A couple of years ago, the movie “Selma” introduced America to a few heroes of the civil rights movement whose names aren’t well-known. And we also saw the hundreds of people walking across the Edmund Pettus Bridge in Selma, Alabama whose names we will never know.

That’s important. Movements are about ideas that call out thousands to participate who will never be storied and sung.

The famous leader of the civil rights movement was Dr. Martin Luther King, Jr. Lesser known at the time was John Lewis, Lewis, later a legendary congressman, was one of the hundreds who walked across Pettus Bridge. A very young man, he led the way and was brutally cut down.

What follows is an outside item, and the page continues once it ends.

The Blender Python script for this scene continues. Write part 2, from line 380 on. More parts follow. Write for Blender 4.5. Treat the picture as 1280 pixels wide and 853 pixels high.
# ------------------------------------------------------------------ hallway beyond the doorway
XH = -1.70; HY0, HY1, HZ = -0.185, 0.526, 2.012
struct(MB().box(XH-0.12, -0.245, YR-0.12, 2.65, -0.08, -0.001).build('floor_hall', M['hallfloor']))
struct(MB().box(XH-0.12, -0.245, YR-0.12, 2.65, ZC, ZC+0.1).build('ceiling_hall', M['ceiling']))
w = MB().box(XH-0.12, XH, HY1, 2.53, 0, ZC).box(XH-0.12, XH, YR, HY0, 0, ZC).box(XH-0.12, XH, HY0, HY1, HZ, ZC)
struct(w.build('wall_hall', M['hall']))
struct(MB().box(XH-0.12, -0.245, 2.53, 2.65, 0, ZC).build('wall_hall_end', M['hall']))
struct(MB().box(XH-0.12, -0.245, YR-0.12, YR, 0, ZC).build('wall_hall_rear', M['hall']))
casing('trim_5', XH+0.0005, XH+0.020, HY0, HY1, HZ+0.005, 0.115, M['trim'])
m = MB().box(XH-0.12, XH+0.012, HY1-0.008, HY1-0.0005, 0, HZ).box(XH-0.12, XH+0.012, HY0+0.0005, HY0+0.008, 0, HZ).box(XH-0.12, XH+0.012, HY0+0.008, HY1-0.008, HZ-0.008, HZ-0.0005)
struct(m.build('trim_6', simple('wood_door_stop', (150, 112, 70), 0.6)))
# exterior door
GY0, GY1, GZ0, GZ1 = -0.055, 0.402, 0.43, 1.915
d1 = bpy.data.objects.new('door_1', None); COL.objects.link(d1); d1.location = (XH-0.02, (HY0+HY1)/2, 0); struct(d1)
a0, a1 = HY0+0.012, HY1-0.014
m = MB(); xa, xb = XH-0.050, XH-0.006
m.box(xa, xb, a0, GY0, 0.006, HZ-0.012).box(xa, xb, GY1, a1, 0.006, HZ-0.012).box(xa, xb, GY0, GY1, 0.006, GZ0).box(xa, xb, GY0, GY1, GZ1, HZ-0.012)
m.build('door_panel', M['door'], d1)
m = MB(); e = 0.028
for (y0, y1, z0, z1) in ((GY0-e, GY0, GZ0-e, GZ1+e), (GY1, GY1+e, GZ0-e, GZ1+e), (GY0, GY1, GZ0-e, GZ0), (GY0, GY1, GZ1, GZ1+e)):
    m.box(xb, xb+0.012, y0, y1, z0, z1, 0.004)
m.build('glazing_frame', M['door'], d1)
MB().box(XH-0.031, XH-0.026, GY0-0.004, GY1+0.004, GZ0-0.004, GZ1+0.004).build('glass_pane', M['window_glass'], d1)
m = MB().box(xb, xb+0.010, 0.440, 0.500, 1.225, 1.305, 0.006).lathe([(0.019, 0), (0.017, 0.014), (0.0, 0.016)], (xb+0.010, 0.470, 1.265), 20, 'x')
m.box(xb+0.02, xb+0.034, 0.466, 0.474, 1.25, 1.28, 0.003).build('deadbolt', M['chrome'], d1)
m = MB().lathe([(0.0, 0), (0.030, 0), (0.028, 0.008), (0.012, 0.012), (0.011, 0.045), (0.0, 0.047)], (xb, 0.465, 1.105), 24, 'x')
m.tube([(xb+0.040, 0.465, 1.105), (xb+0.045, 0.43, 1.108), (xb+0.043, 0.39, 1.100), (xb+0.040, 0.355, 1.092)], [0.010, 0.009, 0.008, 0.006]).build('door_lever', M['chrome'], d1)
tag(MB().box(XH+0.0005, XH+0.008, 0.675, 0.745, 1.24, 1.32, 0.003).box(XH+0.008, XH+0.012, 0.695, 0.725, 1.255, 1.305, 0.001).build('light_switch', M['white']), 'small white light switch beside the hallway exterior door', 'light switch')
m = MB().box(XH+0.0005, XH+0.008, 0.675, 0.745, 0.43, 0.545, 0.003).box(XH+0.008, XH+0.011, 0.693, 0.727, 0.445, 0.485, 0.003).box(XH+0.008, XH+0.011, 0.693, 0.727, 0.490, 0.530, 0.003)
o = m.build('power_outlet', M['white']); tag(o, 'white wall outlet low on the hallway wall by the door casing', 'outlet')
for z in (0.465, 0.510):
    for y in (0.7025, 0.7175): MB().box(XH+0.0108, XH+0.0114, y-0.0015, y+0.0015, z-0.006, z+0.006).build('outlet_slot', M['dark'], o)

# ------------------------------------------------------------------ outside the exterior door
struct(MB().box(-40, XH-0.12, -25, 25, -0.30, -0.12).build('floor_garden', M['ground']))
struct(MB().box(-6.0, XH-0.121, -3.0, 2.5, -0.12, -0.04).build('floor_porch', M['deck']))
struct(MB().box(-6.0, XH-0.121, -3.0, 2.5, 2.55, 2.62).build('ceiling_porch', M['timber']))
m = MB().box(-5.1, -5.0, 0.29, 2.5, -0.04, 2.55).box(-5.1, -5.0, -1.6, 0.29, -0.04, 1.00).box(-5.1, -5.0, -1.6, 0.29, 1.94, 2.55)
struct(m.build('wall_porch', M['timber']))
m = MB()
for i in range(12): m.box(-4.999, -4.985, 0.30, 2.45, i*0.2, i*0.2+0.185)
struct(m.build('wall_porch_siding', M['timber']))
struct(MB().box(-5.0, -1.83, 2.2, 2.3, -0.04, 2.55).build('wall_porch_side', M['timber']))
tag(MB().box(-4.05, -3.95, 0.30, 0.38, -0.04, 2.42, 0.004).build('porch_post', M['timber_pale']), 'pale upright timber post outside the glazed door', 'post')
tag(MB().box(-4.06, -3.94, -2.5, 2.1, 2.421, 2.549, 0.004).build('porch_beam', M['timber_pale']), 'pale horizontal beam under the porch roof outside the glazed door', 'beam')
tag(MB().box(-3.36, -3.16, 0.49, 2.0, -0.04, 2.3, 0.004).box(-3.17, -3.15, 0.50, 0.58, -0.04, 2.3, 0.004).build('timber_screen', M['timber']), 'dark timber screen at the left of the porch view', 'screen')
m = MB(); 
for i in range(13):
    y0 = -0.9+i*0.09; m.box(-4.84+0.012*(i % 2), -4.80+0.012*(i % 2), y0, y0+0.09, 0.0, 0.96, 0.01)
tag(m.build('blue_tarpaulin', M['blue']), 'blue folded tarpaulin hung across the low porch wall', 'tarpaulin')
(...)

Now, after his recent death, there’s a movement in Alabama to rename that bridge in Selma in his honor.

But he wasn’t the only hero on that bridge that day. Hundreds more were there, beaten down, and we don’t know their names. Because that’s what movements are made of.
And there were even more who didn’t do anything “heroic”.

I’ve been thinking about the man who cut Dr. King’s grass. Dr. King had a house and a family. But he was rarely home. I can’t find that man’s name: he may only exist figuratively. But I’ll bet he was real. Because he was essential, he must have been real. Someone must have realized that his contribution to the civil rights Mission was to help out in a small, unceremonious way. Someone who noticed that Dr. King glanced at his yard and frowned. Someone who noticed that Coretta had more than enough to do, and the kids were too young to mow.

Someone who knew that little distractions can grow into conflict and create serious barriers to the work. Someone- we don’t know his name- headed that problem off.

Someone who knew that cutting the grass- like other someones doing the dishes, cuddling the kids, or cleaning the church- was a building-block in service to the Mission and to God. We don’t know his name, or the names of the hundreds. They aren’t storied and sung like Lewis and King. But they were on Mission, too, just as sure as speaking truth to power in front of the cameras to the world.